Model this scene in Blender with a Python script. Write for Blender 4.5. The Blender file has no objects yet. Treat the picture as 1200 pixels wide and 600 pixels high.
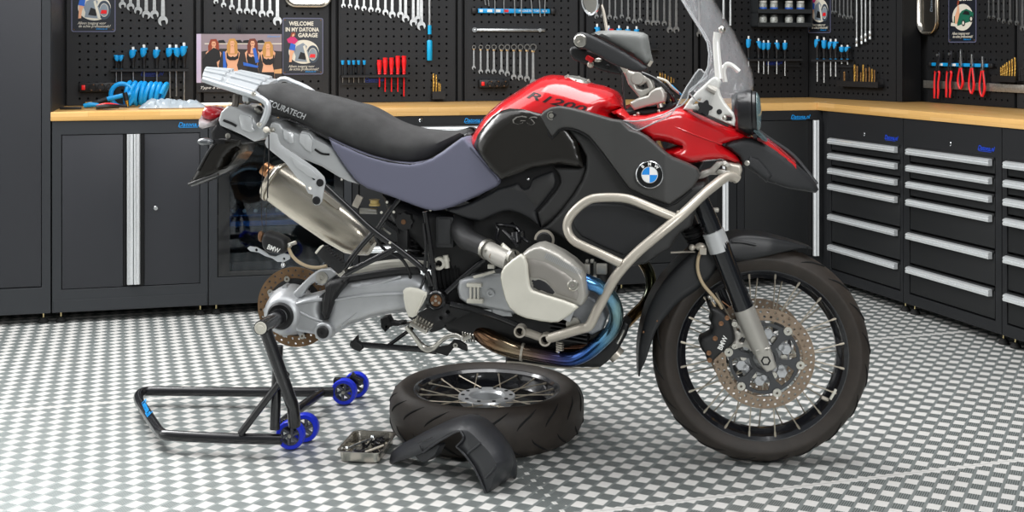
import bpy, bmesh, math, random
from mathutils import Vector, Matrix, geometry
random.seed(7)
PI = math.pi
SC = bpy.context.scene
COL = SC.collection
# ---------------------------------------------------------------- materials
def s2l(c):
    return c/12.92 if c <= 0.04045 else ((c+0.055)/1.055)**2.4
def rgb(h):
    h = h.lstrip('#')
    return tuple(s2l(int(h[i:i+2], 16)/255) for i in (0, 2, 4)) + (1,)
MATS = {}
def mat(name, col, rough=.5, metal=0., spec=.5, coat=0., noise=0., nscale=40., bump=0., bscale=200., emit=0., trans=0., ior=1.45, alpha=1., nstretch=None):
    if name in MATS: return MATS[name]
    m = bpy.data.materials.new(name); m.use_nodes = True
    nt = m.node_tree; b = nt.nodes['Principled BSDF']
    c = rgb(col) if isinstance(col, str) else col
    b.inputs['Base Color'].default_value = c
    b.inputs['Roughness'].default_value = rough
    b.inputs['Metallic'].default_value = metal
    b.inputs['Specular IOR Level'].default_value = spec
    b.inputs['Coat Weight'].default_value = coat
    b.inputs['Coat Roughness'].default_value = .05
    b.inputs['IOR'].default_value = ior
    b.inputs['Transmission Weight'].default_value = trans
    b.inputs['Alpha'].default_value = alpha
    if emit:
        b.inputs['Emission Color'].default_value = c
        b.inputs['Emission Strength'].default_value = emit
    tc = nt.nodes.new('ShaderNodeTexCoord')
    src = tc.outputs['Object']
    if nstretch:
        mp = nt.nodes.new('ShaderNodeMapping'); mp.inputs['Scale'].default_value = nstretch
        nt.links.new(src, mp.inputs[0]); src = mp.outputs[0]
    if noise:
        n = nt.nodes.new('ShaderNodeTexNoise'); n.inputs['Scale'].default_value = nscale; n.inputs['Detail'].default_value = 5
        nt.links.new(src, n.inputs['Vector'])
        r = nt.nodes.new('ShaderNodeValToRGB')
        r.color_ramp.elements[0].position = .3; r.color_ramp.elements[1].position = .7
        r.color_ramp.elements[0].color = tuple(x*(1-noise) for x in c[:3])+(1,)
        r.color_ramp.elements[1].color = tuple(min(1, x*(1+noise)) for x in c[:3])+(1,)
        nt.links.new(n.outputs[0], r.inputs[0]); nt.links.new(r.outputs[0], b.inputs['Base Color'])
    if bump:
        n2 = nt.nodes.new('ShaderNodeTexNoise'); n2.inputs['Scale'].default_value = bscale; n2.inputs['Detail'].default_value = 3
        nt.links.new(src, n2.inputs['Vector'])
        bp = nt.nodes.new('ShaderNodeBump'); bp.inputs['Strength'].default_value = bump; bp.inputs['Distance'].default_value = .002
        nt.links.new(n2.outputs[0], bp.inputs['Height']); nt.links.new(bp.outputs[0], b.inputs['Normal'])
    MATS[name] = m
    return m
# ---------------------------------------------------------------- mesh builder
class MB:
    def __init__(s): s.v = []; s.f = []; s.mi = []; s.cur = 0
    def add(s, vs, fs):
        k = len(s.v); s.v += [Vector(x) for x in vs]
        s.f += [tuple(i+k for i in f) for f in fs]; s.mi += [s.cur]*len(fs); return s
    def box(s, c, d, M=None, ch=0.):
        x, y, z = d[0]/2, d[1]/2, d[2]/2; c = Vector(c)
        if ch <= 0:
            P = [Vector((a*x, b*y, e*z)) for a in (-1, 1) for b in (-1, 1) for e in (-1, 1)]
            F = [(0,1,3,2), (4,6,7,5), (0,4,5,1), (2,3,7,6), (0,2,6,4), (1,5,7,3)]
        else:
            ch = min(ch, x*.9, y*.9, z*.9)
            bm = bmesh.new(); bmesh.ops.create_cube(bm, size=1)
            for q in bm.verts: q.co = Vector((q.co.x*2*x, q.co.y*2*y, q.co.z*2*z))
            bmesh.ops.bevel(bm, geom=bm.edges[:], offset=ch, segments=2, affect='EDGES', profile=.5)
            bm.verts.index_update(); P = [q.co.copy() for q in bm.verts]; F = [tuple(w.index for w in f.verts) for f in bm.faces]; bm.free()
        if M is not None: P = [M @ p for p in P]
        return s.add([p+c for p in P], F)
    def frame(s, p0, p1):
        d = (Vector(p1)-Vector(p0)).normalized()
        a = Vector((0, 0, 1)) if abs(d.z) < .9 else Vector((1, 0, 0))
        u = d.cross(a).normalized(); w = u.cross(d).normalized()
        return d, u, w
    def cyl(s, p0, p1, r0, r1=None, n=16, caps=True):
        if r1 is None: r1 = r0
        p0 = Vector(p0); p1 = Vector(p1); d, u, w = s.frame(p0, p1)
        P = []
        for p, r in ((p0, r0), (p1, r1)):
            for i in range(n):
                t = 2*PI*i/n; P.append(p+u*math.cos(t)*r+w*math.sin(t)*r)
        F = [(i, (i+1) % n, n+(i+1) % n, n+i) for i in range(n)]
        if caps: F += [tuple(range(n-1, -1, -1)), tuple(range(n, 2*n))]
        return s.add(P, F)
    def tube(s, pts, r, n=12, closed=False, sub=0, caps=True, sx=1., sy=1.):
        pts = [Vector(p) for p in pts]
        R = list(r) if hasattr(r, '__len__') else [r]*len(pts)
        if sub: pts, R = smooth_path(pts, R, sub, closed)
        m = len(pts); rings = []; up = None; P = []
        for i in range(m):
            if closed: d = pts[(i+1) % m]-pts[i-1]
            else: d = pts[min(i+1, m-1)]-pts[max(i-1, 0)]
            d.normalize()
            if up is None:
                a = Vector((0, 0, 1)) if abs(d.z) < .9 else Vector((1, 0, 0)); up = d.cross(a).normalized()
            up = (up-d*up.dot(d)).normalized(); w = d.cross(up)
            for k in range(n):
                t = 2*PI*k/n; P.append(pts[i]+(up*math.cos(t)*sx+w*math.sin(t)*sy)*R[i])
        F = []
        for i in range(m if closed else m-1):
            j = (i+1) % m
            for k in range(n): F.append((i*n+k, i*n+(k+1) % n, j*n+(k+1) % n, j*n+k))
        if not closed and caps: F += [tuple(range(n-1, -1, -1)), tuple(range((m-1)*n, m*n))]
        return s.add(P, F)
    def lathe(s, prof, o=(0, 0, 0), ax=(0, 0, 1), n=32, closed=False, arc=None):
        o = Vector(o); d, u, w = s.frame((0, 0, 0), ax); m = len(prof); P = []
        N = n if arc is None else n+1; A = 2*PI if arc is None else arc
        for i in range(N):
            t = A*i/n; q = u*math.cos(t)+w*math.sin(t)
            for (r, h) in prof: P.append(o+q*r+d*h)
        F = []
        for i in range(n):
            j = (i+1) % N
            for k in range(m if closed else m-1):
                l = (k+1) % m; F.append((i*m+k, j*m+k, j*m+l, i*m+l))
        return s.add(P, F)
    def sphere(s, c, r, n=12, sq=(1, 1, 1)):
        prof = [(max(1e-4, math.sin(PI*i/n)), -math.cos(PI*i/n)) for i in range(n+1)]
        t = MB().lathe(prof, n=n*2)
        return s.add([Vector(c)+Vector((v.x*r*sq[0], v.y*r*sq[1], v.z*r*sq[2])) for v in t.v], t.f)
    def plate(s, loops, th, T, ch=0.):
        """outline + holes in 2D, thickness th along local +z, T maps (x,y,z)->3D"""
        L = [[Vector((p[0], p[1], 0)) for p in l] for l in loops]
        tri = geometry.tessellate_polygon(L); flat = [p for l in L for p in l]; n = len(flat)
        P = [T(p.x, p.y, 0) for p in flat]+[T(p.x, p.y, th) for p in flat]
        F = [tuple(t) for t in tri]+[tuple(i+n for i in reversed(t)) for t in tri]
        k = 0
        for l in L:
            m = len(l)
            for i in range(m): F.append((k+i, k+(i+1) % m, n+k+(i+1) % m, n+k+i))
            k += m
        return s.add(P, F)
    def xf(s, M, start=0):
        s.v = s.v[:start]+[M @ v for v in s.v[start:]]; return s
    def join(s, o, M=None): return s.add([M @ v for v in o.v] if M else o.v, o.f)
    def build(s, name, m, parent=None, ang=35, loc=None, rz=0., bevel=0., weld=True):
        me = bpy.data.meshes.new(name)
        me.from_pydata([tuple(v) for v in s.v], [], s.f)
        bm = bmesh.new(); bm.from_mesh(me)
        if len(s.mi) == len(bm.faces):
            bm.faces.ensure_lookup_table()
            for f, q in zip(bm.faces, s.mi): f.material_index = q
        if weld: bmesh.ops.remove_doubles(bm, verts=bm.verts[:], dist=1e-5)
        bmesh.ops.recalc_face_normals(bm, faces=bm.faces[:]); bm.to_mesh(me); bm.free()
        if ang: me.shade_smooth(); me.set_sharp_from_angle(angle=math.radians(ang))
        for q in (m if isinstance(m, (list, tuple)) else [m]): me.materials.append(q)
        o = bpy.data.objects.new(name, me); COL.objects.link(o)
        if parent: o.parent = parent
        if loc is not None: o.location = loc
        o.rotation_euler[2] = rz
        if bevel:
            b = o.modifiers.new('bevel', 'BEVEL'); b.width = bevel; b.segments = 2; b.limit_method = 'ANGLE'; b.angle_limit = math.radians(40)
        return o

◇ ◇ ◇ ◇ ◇

DIRECTIONS FOR THIS TASK = Search the lines above for the string "objects" and copy each line that has it.

TASK ANSWER =
Model this scene in Blender with a Python script. Write for Blender 4.5. The Blender file has no objects yet. Treat the picture as 1200 pixels wide and 600 pixels high.
        o = bpy.data.objects.new(name, me); COL.objects.link(o)